Bhutan is renowned for its unspoiled nature, deep spirituality, and a unique approach to societal development. Instead of measuring success through gross domestic product, it uses Gross National Happiness, which is reflected in its respect for tradition, the environment, and community.
Bhutan is considered the last Himalayan kingdom to have preserved an uninterrupted monarchical tradition and a strong national identity. The King is not only a political leader but also a symbol of unity, stability, and care for the well-being of the people. The monarchy is closely linked to Buddhist philosophy, which permeates everyday life, values, and the relationship with nature. The transition to a constitutional monarchy happened peacefully and under the leadership of the King himself—something that has been rare in modern history. Because of this, Bhutan is often seen as the last stronghold of authentic Himalayan culture. Traditional clothing, architecture, religious rituals, and ways of life are not performed for tourists, but remain part of daily life. As the last Himalayan kingdom, Bhutan offers a rare glimpse into a society where development does not mean abandoning identity, but consciously protecting it.
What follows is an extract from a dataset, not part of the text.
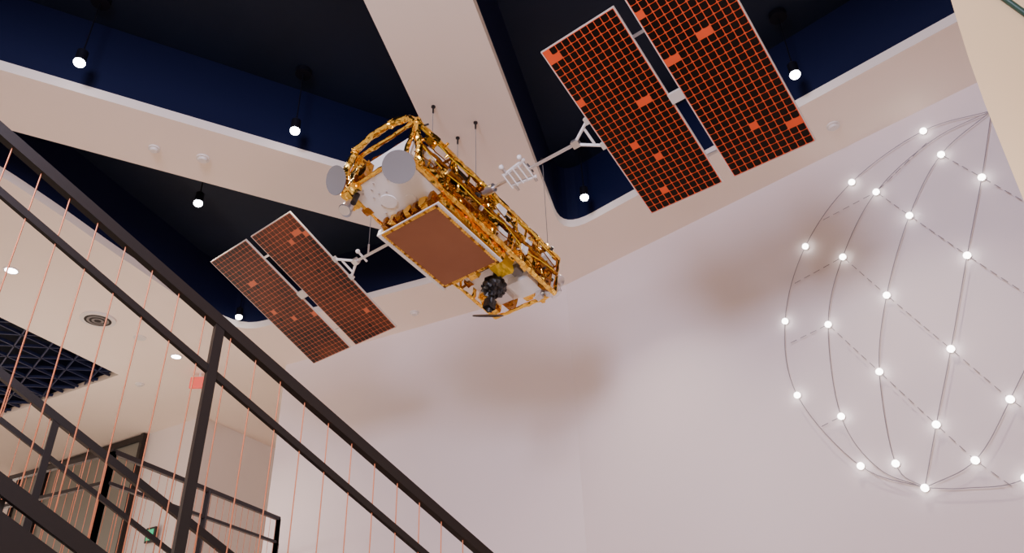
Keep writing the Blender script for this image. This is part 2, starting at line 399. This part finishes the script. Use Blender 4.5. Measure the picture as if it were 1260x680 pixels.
# yokes and wings
th = math.asin((Vector((.561, .697, -.447)).dot(c_)))
l_loc = Vector((0, math.cos(th), math.sin(th)))
n_loc = Vector((1, 0, 0)).cross(l_loc)
def wing(sgn, name, mcell):
    e = bpy.data.objects.new(name, None); bpy.context.collection.objects.link(e); e.parent = sat
    C = 5 * U
    LEN = 197 * U; WID = 79 * U; GAP = 11 * U; T = .02
    for p in (0, 1):
        s = MB()
        x0 = 188 * U + p * (WID + GAP); x1 = x0 + WID
        def PT(x, y, z): return Vector((sgn * x, 0, 0)) + l_loc * (y + C) + n_loc * z
        cx = (x0 + x1) / 2
        s.obox(PT(cx, 0, 0), Vector((WID / 2, 0, 0)), l_loc * LEN / 2, n_loc * T / 2, M_frame)
        zf = -T / 2
        s.obox(PT(cx, 0, zf - .001), Vector((WID / 2 - .009, 0, 0)), l_loc * (LEN / 2 - .009), n_loc * .001, M_orange if sgn > 0 else M_orangeL)
        nx, ny = 11, 28; cw = (WID - .022) / nx; ch = (LEN - .022) / ny; g = .0031 if sgn > 0 else .0026
        runs = set()
        for k in range(7 if sgn > 0 else 4):
            jj = random.randrange(ny); ii = random.randrange(nx - 1)
            for q in range(random.choice([1, 1, 2])): runs.add((ii + q, jj))
        for i in range(nx):
            offy = (i % 3) * .004
            for j in range(ny):
                if (i, j) in runs: continue
                a = x0 + .011 + i * cw + g; b = a + cw - 2 * g
                c = -LEN / 2 + .011 + j * ch + g * .8; d = c + ch - 2 * g * .8
                e1 = .010; z = zf - .0032 + random.uniform(-.0004, .0004)
                pl = [(a, c), (b, c), (b, d - e1), (b - e1 * .5, d - e1 * .3), (b - e1 * 1.6, d), (a + e1 * 1.6, d), (a + e1 * .5, d - e1 * .3), (a, d - e1)]
                vs = [PT(x, y, z) for x, y in pl]
                s.add(vs, [tuple(range(8)) if sgn < 0 else tuple(range(8))[::-1]], M_cellR if (sgn < 0 and random.random() < .03) else mcell)
        s.make('panel_%d' % (p + 1), e)
    s = MB()
    X = Vector((sgn, 0, 0))
    hx = 188 * U + WID + GAP / 2
    s.obox(X * hx + l_loc * C - n_loc * .005, Vector((GAP * .6, 0, 0)), l_loc * .045, n_loc * .02, M_frame)
    for y in (-.6, .6):
        s.obox(X * hx + l_loc * (C + y), Vector((GAP * .6, 0, 0)), l_loc * .012, n_loc * .008, M_silver)
    for q in (-1, 1):
        s.cyl(X * 162 * U, X * 187 * U + l_loc * q * 15 * U, .014, M_white)
        s.obox(X * 187 * U + l_loc * q * 15 * U, X * .02, l_loc * .03, n_loc * .02, M_frame)
    s.cyl(X * 180 * U - l_loc * 9 * U, X * 180 * U + l_loc * 9 * U, .012, M_white)
    s.obox(X * 164 * U, X * .035, l_loc * .035, n_loc * .025, M_silver)
    s.cyl(X * 44 * U, X * 164 * U, .016, M_silver, 12)
    if sgn > 0:
        b0, bl = 92, 15
        s.obox(X * b0 * U, X * bl * U, l_loc * .05, n_loc * .018, M_silver)
        for q in (-1, 1):
            s.bar(X * (b0 - bl) * U + l_loc * q * .06, X * (b0 + bl) * U + l_loc * q * .10, .02, .03, M_white)
            s.cyl(X * (b0 + bl * q * .8) * U - l_loc * .14, X * (b0 + bl * q * .8) * U + l_loc * .14, .014, M_silver)
            s.sphere(X * (b0 + bl * q * .8) * U - l_loc * .14, .025, M_white, 10, 7)
        for q in range(5):
            s.cyl(X * (b0 - bl + q * 7) * U - l_loc * .08 - n_loc * .02, X * (b0 - bl + q * 7) * U + l_loc * .09 - n_loc * .02, .008, M_white, 6)
    else:
        s.cyl(X * 150 * U - l_loc * .09, X * 150 * U + l_loc * .06, .012, M_white); s.sphere(X * 150 * U - l_loc * .09, .025, M_white, 10, 7)
    s.cyl(X * 44 * U, X * 58 * U, .045, M_silver, 16)
    s.make('yoke', e)
wing(1, 'solar_wing', M_cellR); wing(-1, 'solar_wing.001', M_cellL)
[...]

Bhutan has long been on my bucket list. Its tourism is based on the concept of “high value, low impact.” The country is strongly focused on preserving its cultural heritage and natural beauty, emphasizing environmentally friendly practices and socially and culturally appropriate tourism. To support this vision, tourists must pay a Sustainable Development Fee (SDF) of 200 USD per day, though it has been reduced to 100 USD per day until 2027. Children aged 6 to 12 pay 50% of the SDF, while children under 5 are exempt. The funds collected through this fee are (at least officially) used for projects that support Bhutan’s development. They are intended to improve infrastructure, provide free healthcare and education, and preserve cultural traditions. In addition, visitors must pay for a tourist visa (40 USD), which can only be obtained after booking a tour through a travel agency.
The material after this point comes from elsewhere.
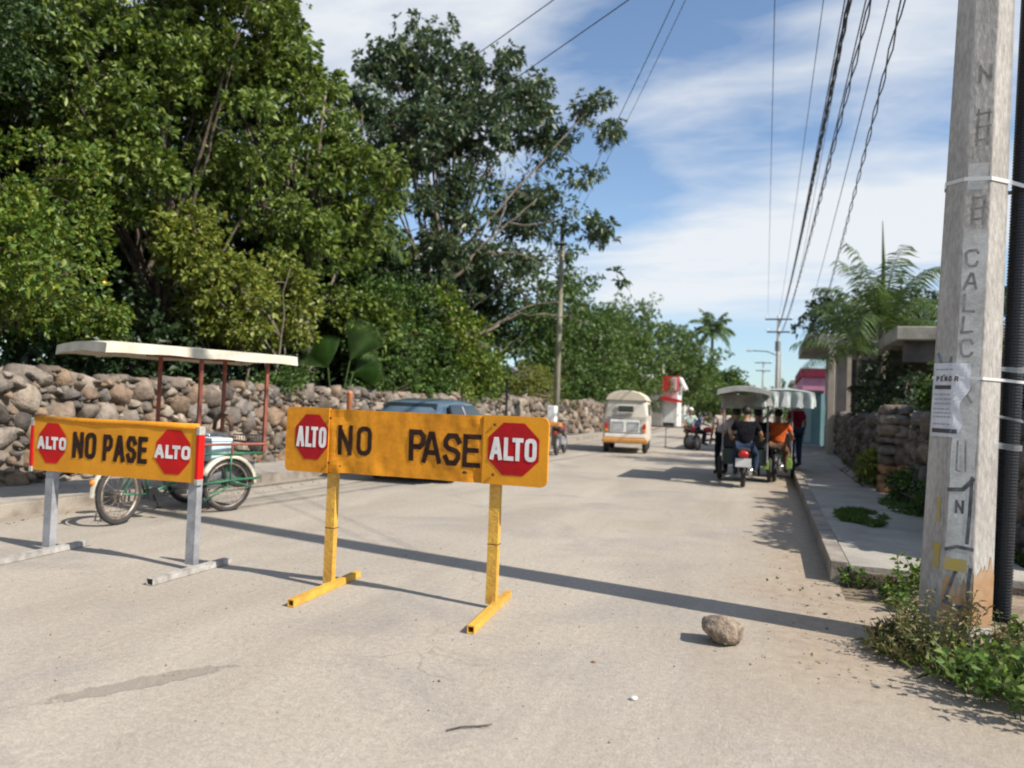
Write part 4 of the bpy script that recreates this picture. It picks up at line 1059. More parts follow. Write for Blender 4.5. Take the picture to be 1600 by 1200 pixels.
# tarpaulin: long, raised in the middle towards the rider, with a hanging hem
def tarp(name, m, parent, x0, x1, y0, y1, z, crown, hem, T, peak=None, seed=0, wave=0.0, nx=16, ny=24, th=0.006, slope=0.0):
    vs = []; fs = []
    for j in range(ny+1):
        for i in range(nx+1):
            u = i/nx; v = j/ny; x = x0+(x1-x0)*u; y = y0+(y1-y0)*v
            zz = z+crown*(1-(2*u-1)**2)**0.8+slope*(v-.5)+0.005*noise.noise(Vector((x*3, y*3, seed)))
            if v < .10: zz -= 0.02*(1-v/.10)**1.5
            vs.append((x, y, zz))
    for j in range(ny):
        for i in range(nx): a = j*(nx+1)+i; fs.append((a, a+1, a+nx+2, a+nx+1))
    edge = [i for i in range(nx+1)]+[(j)*(nx+1)+nx for j in range(1, ny+1)]+[ny*(nx+1)+i for i in range(nx-1, -1, -1)]+[j*(nx+1) for j in range(ny-1, 0, -1)]
    base = len(vs); ne = len(edge)
    for k, e in enumerate(edge):
        x, y, zz = vs[e]; cxm, cym = (x0+x1)/2, (y0+y1)/2
        o = Vector((x-cxm, y-cym, 0)).normalized()*(0.012+wave*math.sin(k*1.3)); vs.append((x+o.x, y+o.y, zz-hem*(1+.05*math.sin(k*.9+seed))))
    for k in range(ne): fs.append((edge[k], base+k, base+(k+1) % ne, edge[(k+1) % ne]))
    q = MB(); q.add(vs, fs, T); o = q.build(name, m, parent, smooth=False); sd = o.modifiers.new('Solidify', 'SOLIDIFY'); sd.thickness = th; return o
tarp('canopy', M['tarp_cream'], tri, -.70, .70, -1.66, .80, 2.03, .035, .11, BX, seed=3, slope=.0)
# rear half: bicycle frame to the back wheel
rw = Vector((0.16, -1.62, .335)); piv = Vector((0.0, -.40, .0))
wheel(tri, rw, .335, .058, R(4), True, 'old_rim')
q = MB(); bb = Vector((0.09, -1.12, .29)); seatT = Vector((.13, -1.30, .84)); hd = Vector((0.0, -.48, .80)); hb = Vector((.0, -.44, .42))
for s_ in (-.045, .045):
    o_ = Vector((s_, 0, 0)); q.tube([rw+o_, bb+o_*.6], .009, 6); q.tube([rw+o_, seatT+Vector((s_*.5, .02, -.10))], .008, 6)
q.tube([bb, seatT], .016, 8); q.tube([bb, hb], .018, 8); q.tube([seatT+Vector((-.01, .03, -.14)), hb+Vector((0, 0, .1))], .016, 8); q.tube([hb, hd], .02, 8)
q.build('rear_frame', M['trike_green'], tri, smooth=True)
q = MB(); q.sphere(seatT+Vector((0, -.02, .06)), .12, 12, (.85, 1.15, .35)); q.build('saddle', M['rubber'], tri, smooth=True)
q = MB(); q.tube([(-.44, -.55, .98), (-.2, -.46, 1.02), (.2, -.46, 1.02), (.44, -.55, .98)], .016, 8); q.build('handlebar', M['chrome'], tri, smooth=True)
q = MB()
pc = bb
q.lathe([(.001, -.006), (.085, -.006), (.085, .006), (.001, .006)], 20, TR(pc+Vector((.07, 0, 0))) @ Matrix.Rotation(PI/2, 4, 'Y'))
q.tube([pc+Vector((.085, 0, 0)), pc+Vector((.095, .06, -.15))], .01, 6); q.box(pc+Vector((.13, .06, -.155)), (.09, .06, .02)); q.tube([pc+Vector((-.06, 0, 0)), pc+Vector((-.07, -.06, .15))], .01, 6)
q.build('pedal_crank', M['black_metal'], tri)
q = MB(); vs = []; fs = []
for i in range(9):
    a = R(60+i*15)
    for u, dr in ((-.035, -.01), (0, .004), (.035, -.01)): vs.append((rw.x+u, rw.y+(.385+dr)*math.cos(a), .335+(.385+dr)*math.sin(a)))
for i in range(8):
    for j in range(2): fs.append((i*3+j, i*3+j+1, i*3+4+j, i*3+3+j))
q.add(vs, fs); q.build('mudguard', M['fender_cream'], tri, smooth=True)
q = MB(); q.sphere(rw+Vector((-.01, -.36, .16)), .03, 8); q.build('reflector', M['orange_lens'], tri)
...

Because visitors are required to use a travel agency, the overall costs increase significantly, and the price only becomes somewhat reasonable for a group of four travelers. I went with the agency Koryo Tours (6 nights, 7 days), which works through the local tour operator Snow Lion Travel. Beyond the cost, logistics and accessibility are also challenging. There are few international airports, flights to Paro depend heavily on weather and are limited (only two Bhutanese airlines operate them). I chose to fly via Bangkok, and while that route is longer from Europe than going through Delhi or Dubai, I like the city much more and it’s worth the stopover for me.
This difficult accessibility gives Bhutan a special charm—visiting is not accidental, but a deliberate choice. Those who make that choice are rewarded with the experience of one of the most unique and well-preserved countries in the world.